[EXERCISE] Without the pictures, extract every line from the start of the material to the line containing "bg.inputs['Color'].default_value = (1.0, 0.93, 0.86, 1);", both ends included.

[DATA LINES]
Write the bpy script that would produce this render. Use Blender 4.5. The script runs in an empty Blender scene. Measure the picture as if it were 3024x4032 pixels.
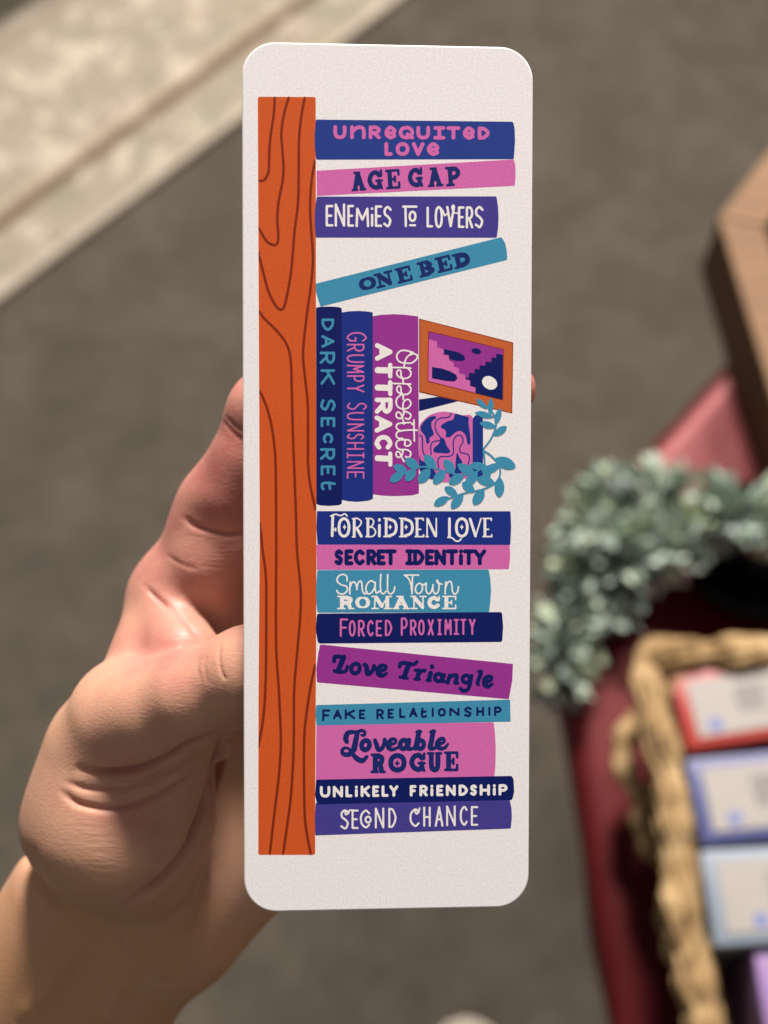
import bpy, bmesh, math, random
import numpy as np
from mathutils import Vector, Matrix

# ------------------------------------------------------------------ camera, light, exposure
S = bpy.context.scene
COL = S.collection
CAM_H, TILT, FPX = 1.60, math.radians(25), 5618.0
cam_d = bpy.data.cameras.new('camera')
cam = bpy.data.objects.new('camera', cam_d); COL.objects.link(cam)
cam.location = (0, 0, CAM_H); cam.rotation_euler = (TILT, 0, 0)
cam_d.sensor_fit = 'VERTICAL'; cam_d.sensor_height = 36.0; cam_d.sensor_width = 27.0
cam_d.lens = FPX * 36.0 / 4032.0
cam_d.clip_start = 0.01; cam_d.clip_end = 60
cam_d.dof.use_dof = True; cam_d.dof.focus_distance = 0.2525
cam_d.dof.aperture_fstop = cam_d.lens / 4.2
S.camera = cam
S.view_settings.view_transform = 'Standard'; S.view_settings.look = 'None'
S.view_settings.exposure = 0.12; S.view_settings.gamma = 1.0
S.view_settings.use_curve_mapping = False

wd = bpy.data.worlds.new('World'); S.world = wd; wd.use_nodes = True
bg = wd.node_tree.nodes['Background']
bg.inputs['Color'].default_value = (1.0, 0.93, 0.86, 1); bg.inputs['Strength'].default_value = 0.19

def area(name, loc, target, size, energy, color):
    l = bpy.data.lights.new(name, 'AREA'); l.shape = 'DISK'; l.size = size
    l.energy = energy; l.color = color
    o = bpy.data.objects.new(name, l); COL.objects.link(o); o.location = loc
    o.rotation_euler = (Vector(target) - Vector(loc)).to_track_quat('-Z', 'Y').to_euler()
    return o
area('key_lamp', (0.08, 2.48, 3.25), (0, 0.2, 1.2), 0.55, 226, (1.0, 0.89, 0.825))
area('ceiling_lamp', (1.25, 1.68, 3.3), (0.2, 0.2, 0.8), 0.6, 42, (1.0, 0.885, 0.80))

# ------------------------------------------------------------------ helpers
MC = Matrix.Rotation(TILT, 3, 'X'); MCn = np.array(MC)
CAMP = np.array([0, 0, CAM_H])
def ray(px, py): return MCn @ np.array([(px - 1512) / FPX, -(py - 2016) / FPX, -1.0])
def hit(px, py, z):                       # point of the photograph's ray on the level z
    d = ray(px, py); return CAMP + (z - CAM_H) / d[2] * d
def campt(px, py, dep):                   # camera space, mm
    return np.array([(px - 1512) / FPX * dep, -(py - 2016) / FPX * dep, -dep])

def lin(r, g, b):
    f = lambda c: (c / 12.92 if c <= 0.04045 else ((c + 0.055) / 1.055) ** 2.4)
    return (f(r / 255), f(g / 255), f(b / 255), 1)

class NT:
    def __init__(s, name):
        s.m = bpy.data.materials.new(name); s.m.use_nodes = True
        s.t = s.m.node_tree; s.p = s.t.nodes['Principled BSDF']
    def n(s, typ, **kw):
        nd = s.t.nodes.new(typ)
        for k, v in kw.items():
            if hasattr(nd, k) and k not in nd.inputs: setattr(nd, k, v)
            else: nd.inputs[k].default_value = v
        return nd
    def l(s, a, b): s.t.links.new(a, b)
    def ramp(s, fac, stops):
        r = s.n('ShaderNodeValToRGB'); cr = r.color_ramp
        while len(cr.elements) > 1: cr.elements.remove(cr.elements[-1])
        cr.elements[0].position = stops[0][0]; cr.elements[0].color = stops[0][1]
        for p, c in stops[1:]:
            e = cr.elements.new(p); e.color = c
        s.l(fac, r.inputs['Fac']); return r.outputs['Color']
    def noise(s, scale, detail=3, rough=0.55, vec=None):
        nz = s.n('ShaderNodeTexNoise'); nz.inputs['Scale'].default_value = scale
        nz.inputs['Detail'].default_value = detail; nz.inputs['Roughness'].default_value = rough
        if vec is None: vec = s.coord()
        s.l(vec, nz.inputs['Vector']); return nz.outputs['Fac']
    def coord(s):
        if not hasattr(s, 'tc'): s.tc = s.n('ShaderNodeTexCoord')
        return s.tc.outputs['Object']
    def bump(s, h, strength, dist):
        b = s.n('ShaderNodeBump'); b.inputs['Strength'].default_value = strength
        b.inputs['Distance'].default_value = dist
        s.l(h, b.inputs['Height'])
        if s.p.inputs['Normal'].links: s.l(s.p.inputs['Normal'].links[0].from_socket, b.inputs['Normal'])
        s.l(b.outputs['Normal'], s.p.inputs['Normal'])
    def set(s, **kw):
        for k, v in kw.items(): s.p.inputs[k].default_value = v

def link(name, me, mat=None, parent=None):
    o = bpy.data.objects.new(name, me); COL.objects.link(o)
    if mat is not None: me.materials.append(mat)
    if parent is not None: o.parent = parent
    return o
def empty(name, loc=(0, 0, 0)):
    o = bpy.data.objects.new(name, None); COL.objects.link(o); o.location = loc
    o.empty_display_size = 0.02; return o
def tag(o, label=None, cat=None, group=None, kind=None):
    if label: o['label'] = label
    if cat: o['category'] = cat
    if group: o['group'] = group
    if kind: o['kind'] = kind
    return o
def mesh(name, verts, faces, smooth=False):
    me = bpy.data.meshes.new(name); me.from_pydata([tuple(v) for v in verts], [], [tuple(f) for f in faces])
    if smooth: me.polygons.foreach_set('use_smooth', [True] * len(me.polygons))
    me.update(); return me
def bm_mesh(name, bm, smooth=False):
    me = bpy.data.meshes.new(name); bm.to_mesh(me); bm.free()
    if smooth: me.polygons.foreach_set('use_smooth', [True] * len(me.polygons))
    return me
def box_mesh(name, sx, sy, sz, bev=0.0, origin=(0, 0, 0), seg=3):
    bm = bmesh.new(); bmesh.ops.create_cube(bm, size=1)
    for v in bm.verts: v.co = Vector((v.co.x * sx + origin[0], v.co.y * sy + origin[1], v.co.z * sz + origin[2]))
    if bev: bmesh.ops.bevel(bm, geom=bm.edges[:], offset=bev, segments=seg, profile=0.5, affect='EDGES')
    return bm_mesh(name, bm, bool(bev))
def catmull(P, n=8, closed=False):
    P = np.array(P, float); N = len(P)
    if N < 3: return P
    out = []
    rng = range(N) if closed else range(N - 1)
    for i in rng:
        if closed: a, b, c, d = P[(i - 1) % N], P[i], P[(i + 1) % N], P[(i + 2) % N]
        else:
            b, c = P[i], P[i + 1]
            a = P[i - 1] if i > 0 else 2 * b - c
            d = P[i + 2] if i + 2 < N else 2 * c - b
        for k in range(n):
            t = k / n
            out.append(0.5 * (2 * b + (c - a) * t + (2 * a - 5 * b + 4 * c - d) * t * t + (3 * b - a - 3 * c + d) * t ** 3))
    out.append(P[0] if closed else P[-1])
    return np.array(out)

# ------------------------------------------------------------------ setting: carpet floor
m = NT('carpet'); 
n1 = m.noise(11, 5, 0.68); n2 = m.noise(42, 3, 0.6)
mx = m.n('ShaderNodeMath', operation='MULTIPLY_ADD'); m.l(n2, mx.inputs[0]); mx.inputs[1].default_value = 0.42; m.l(n1, mx.inputs[2])
c = m.ramp(mx.outputs[0], [(0.42, (0.054, 0.047, 0.037, 1)), (0.70, (0.078, 0.068, 0.054, 1)), (0.98, (0.108, 0.095, 0.077, 1))])
m.l(c, m.p.inputs['Base Color']); m.set(Roughness=0.95); m.p.inputs['Specular IOR Level'].default_value = 0.15
m.bump(m.noise(700, 2), 0.6, 0.003)
FLOOR = m.m
o = link('floor', mesh('floor', [(-6, -6, 0), (6, -6, 0), (6, 6, 0), (-6, 6, 0)], [(0, 1, 2, 3)]), FLOOR)
tag(o, 'taupe looped pile carpet covering the whole floor', 'floor', kind='structure')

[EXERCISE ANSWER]
Write the bpy script that would produce this render. Use Blender 4.5. The script runs in an empty Blender scene. Measure the picture as if it were 3024x4032 pixels.
import bpy, bmesh, math, random
import numpy as np
from mathutils import Vector, Matrix

# ------------------------------------------------------------------ camera, light, exposure
S = bpy.context.scene
COL = S.collection
CAM_H, TILT, FPX = 1.60, math.radians(25), 5618.0
cam_d = bpy.data.cameras.new('camera')
cam = bpy.data.objects.new('camera', cam_d); COL.objects.link(cam)
cam.location = (0, 0, CAM_H); cam.rotation_euler = (TILT, 0, 0)
cam_d.sensor_fit = 'VERTICAL'; cam_d.sensor_height = 36.0; cam_d.sensor_width = 27.0
cam_d.lens = FPX * 36.0 / 4032.0
cam_d.clip_start = 0.01; cam_d.clip_end = 60
cam_d.dof.use_dof = True; cam_d.dof.focus_distance = 0.2525
cam_d.dof.aperture_fstop = cam_d.lens / 4.2
S.camera = cam
S.view_settings.view_transform = 'Standard'; S.view_settings.look = 'None'
S.view_settings.exposure = 0.12; S.view_settings.gamma = 1.0
S.view_settings.use_curve_mapping = False

wd = bpy.data.worlds.new('World'); S.world = wd; wd.use_nodes = True
bg = wd.node_tree.nodes['Background']
bg.inputs['Color'].default_value = (1.0, 0.93, 0.86, 1); bg.inputs['Strength'].default_value = 0.19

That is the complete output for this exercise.